The Discovery Channel's Mythbusters did a simple experiment and concluded it wouldn't, but now scientists from Stanford University have disagreed; moreover, writing in the Royal Society journal Interface they have developed a gadget that can answer this question directly. But the aim wasn't just to take on the Mythbusters.

The device has a serious application, because it can, for the first time, literally "weigh" a flying bird - or other objects. This means it can help us to improve our understanding of the mechanics of how things fly.

Previous measures of flight dynamics and forces relied on crude experiments using tethered birds or drones. "Remarkably," say the scientists behind the breakthrough, "there exists no method to measure these forces directly during free flight."

Assisted by two tame parrots called Ray and Gaga, the Stanford team led by David Lentink have successfully made a measuring device that can feel the individual wing beats as the birds flap their way from a perch on one side of a box to the other. The enclosure is equipped with sensors that can detect the minute pummelling of the surface by air molecules accelerated by the birds' wing movements as they fly.
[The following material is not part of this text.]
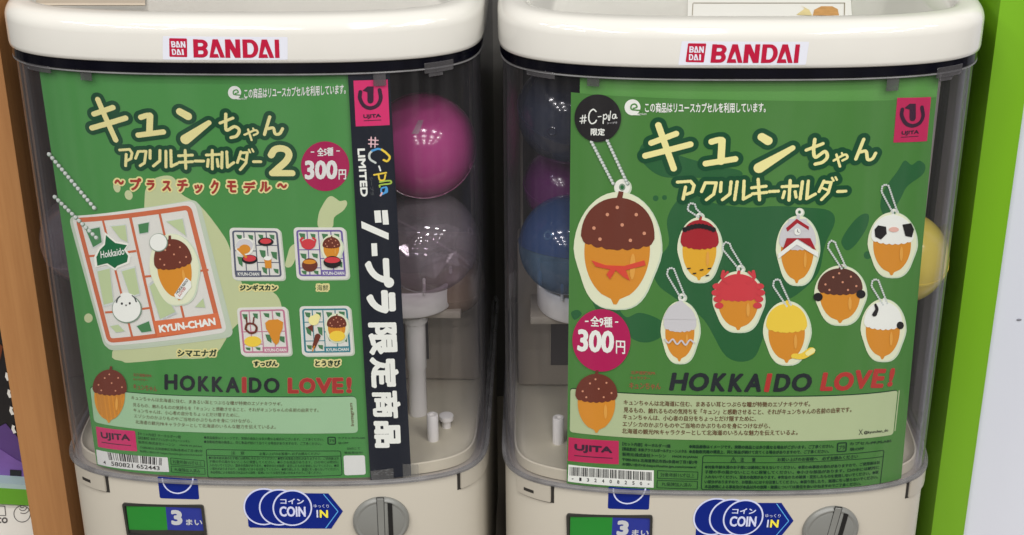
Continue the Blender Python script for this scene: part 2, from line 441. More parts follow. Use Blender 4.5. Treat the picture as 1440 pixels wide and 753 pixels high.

The results show that the birds generate a force equivalent to about twice their weight on the downstroke, and then very little force on the upstroke as they reset their wings.

Apart from parrots, Lentink's team suggest that their system can be used to optimise other flying objects, like aircraft and drones. "Here, we demonstrate a new aerodynamic force platform (AFP) for non-intrusive aerodynamic force measurement in freely flying animals and robots."

So where does this leave the conundrum of the bird's flapping their wings to make a truck lighter? According to Lentink, it won't work. Because the birds apply double their weight during the down-beats of their wings, such a bird-laden trailer could become momentarily heavier, not lighter, if the cargo all took off at the same time.